To know whether IAM attack surface reduction is working, teams need to measure reduction in exposure, not just completeness of discovery. The strongest signals are trend-based: time to remediate overprivilege, percentage of stale or orphaned identities removed, reduction in public or long-lived secrets, and the proportion of entitlements that are validated against current business need.

A useful operating model is to separate finding from shrinking. Discovery tools, CMDBs, and identity inventories can reveal more assets over time, but that does not equal progress unless those assets are rapidly classified, owned, and constrained. In practice, high-performing programmes track whether each new identity or credential is either enrolled into a lifecycle control or eliminated. For non-human identity risk, NHIMG’s Top 10 NHI Issues is a useful reminder that exposure usually persists where ownership, rotation, and entitlement review are weak.

  • Measure reduction in standing privilege, not just number of identities discovered.
  • Track median time from finding excessive access to revocation or scope reduction.
  • Watch for secrets, tokens, and keys that remain valid after the workload or owner changes.
  • Validate that high-risk paths, such as admin-to-admin trust and cross-environment access, are closing over time.

External guidance from the MITRE ATLAS adversarial AI threat matrix is also relevant because attackers frequently target identity and access controls as a path to later movement, not as a standalone objective.
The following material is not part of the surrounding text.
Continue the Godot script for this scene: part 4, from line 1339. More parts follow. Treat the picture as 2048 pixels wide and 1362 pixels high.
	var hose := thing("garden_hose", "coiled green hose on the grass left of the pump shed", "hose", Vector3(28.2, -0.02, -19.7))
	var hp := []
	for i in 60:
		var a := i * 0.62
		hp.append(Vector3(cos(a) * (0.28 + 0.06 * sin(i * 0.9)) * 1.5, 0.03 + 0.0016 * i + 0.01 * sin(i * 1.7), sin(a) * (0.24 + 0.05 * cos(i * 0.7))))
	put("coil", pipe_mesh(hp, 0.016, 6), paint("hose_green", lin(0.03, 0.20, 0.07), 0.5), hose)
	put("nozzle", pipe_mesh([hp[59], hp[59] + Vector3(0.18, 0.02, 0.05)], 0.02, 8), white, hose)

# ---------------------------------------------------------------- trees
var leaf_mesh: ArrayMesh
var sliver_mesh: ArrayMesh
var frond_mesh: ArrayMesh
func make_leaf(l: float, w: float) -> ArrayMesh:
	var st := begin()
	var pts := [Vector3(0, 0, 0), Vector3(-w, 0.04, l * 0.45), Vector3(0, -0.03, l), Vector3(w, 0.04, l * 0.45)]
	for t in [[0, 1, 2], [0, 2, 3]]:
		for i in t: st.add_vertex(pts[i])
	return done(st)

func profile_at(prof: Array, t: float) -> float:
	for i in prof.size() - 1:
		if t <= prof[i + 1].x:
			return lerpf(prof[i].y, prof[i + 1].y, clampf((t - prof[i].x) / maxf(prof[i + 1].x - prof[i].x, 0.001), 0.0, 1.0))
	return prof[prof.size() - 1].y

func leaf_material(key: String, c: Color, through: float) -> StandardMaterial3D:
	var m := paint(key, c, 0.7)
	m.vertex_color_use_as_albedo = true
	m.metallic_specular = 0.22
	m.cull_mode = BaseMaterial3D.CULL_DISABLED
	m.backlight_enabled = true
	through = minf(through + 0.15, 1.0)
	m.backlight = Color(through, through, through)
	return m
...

If attack surface reduction is effective, those paths should become narrower, harder to chain, and shorter-lived. These controls tend to break down in multi-cloud environments with fragmented ownership because entitlement review and revocation cannot keep pace with new accounts, service principals, and application secrets.

Common Variations and Edge Cases

Tighter access control often increases operational overhead, requiring organisations to balance lower exposure against slower delivery and more review work. That tradeoff becomes sharper in environments with many machine identities, shared platforms, or frequent automation changes, where a simple access review can miss the real risk: credentials that are still valid even after the business reason has disappeared.

There is no universal standard for this yet, but current guidance suggests that effective programmes distinguish between static compliance and real exposure reduction. A quarterly certification can still miss rapidly changing non-human identities, especially when permissions are granted by pipelines, inherited through group nesting, or embedded in code. The Ultimate Guide to NHIs — Key Challenges and Risks captures why ownership gaps and secret sprawl make “managed” environments look safer than they are.

One useful exception is when discovery rises after better telemetry is introduced. That is not failure if closure rates also improve and stale access is removed faster than it is found. The opposite pattern is the warning sign: more visibility, but no reduction in live risk. For AI-heavy estates, NHIMG’s AI Agents: The New Attack Surface report shows why this matters, with reported agent overreach and sensitive-data access underscoring that autonomous workloads can expand access pressure faster than teams can review it.

Standards & Framework Alignment

This section maps relevant standards and security frameworks to the operational risks and controls described in this guidance.

OWASP Non-Human Identity Top 10 address the attack and risk surface, while NIST CSF 2.0 and NIST AI RMF set the governance and control requirements practitioners need to meet.

Framework Control / Reference Relevance
OWASP Non-Human Identity Top 10 NHI-03 Tracks stale credentials and excessive privilege reduction, central to surface shrinkage.
NIST CSF 2.0 PR.AC-1 Access provisioning and management show whether exposure is actually being removed.
NIST AI RMF Governance and measurement are needed to prove risk reduction over time.

Measure and retire overprivileged NHIs and long-lived secrets before they become standing exposure.